One look at who supports Silver and his Assembly Democrats and the logic of this bloated budget becomes clear. Silver may well be economically illiterate and utterly indifferent to the rest of the state, but make no mistake about it: New York is “his” state to do with what he wants, and what he wants is to deliver for his public employee and trial lawyer friends at SEIU 1199, AFL-CIO, PEF, NYSUT, NYSTLA, CSEA and anyone else willing to pay to play.
Now that this is understood, reform advocates of every stripe should organize an active effort to defeat Silver at the polls. Such an effort would be unprecedented and undoubtedly a high-stakes game, but upstate’s business community and reformers could mount it with help from both parties. You can’t wrest responsibility out of a politician who cares only about re-election with carefully reasoned debating points. You can only defeat him.
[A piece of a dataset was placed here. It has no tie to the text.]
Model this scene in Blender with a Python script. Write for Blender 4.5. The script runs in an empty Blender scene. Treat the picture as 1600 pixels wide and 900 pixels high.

People with the money it takes to mount a fight, like the idealistic Rochester billionaire Tom Golisano, should begin by meeting with those who oppose Silver in his district. With organization and money, Silver could be defeated in a primary challenge and sent back to the law firm on whose payroll he has been ever since arriving in the Capitol. Until that happens, nothing good will ever come out of Albany.
Mark Alesse was New York State director for the National Federation of Independent Business, a small business advocacy group for 18 years.